Astronomers are also avidly hunting for what is called a "mass-gap" event, where one or both of the colliding bodies is in between the upper mass limit of neutron stars (2.5 times the mass of the Sun) and the lower limit of black holes (5 times the mass of the Sun).
We have never found a body in this mass gap, so the jury is still out on whether they'd be big neutron stars or teeny tiny black holes.
As you can see, we're only just starting to unravel the mysteries gravitational wave astronomy can reveal.
Onward and upward
The future looks even brighter. We're in the process of falling into a vast gravity well of knowledge. The next generations of space- and ground-based instruments are so much more powerful than their predecessors, from the space-based gravitational wave observatory LISA, Hubble's successor, the James Webb Space Telescope, CHEOPS, WFIRST and ATHENA, to ground-based observatories to such as the Giant Magellan Telescope and the Square Kilometre Array.

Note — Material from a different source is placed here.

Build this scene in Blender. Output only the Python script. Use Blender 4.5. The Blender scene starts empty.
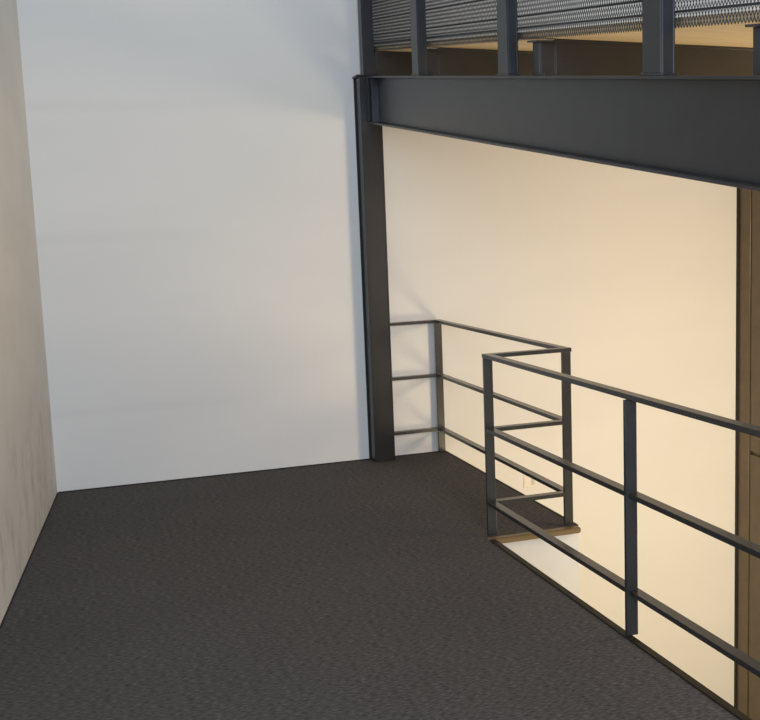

We're stepping up our Solar System exploration, too. We're sending more probes and sample return missions to asteroids. NASA is sending a probe to Europa to look for signs of life. Humans are going to return to the Moon.
And genuine plans are underway to send humans to Mars.
At this point in our time in this Universe, we are like a diver poised on a precipice, or a bird about to fly - raised high by an entire ladder of giants. Space is out there, and it's huge, and it's full of potential and discovery. It's an absolute, awe-inspiring wonder, and we are honoured to experience it.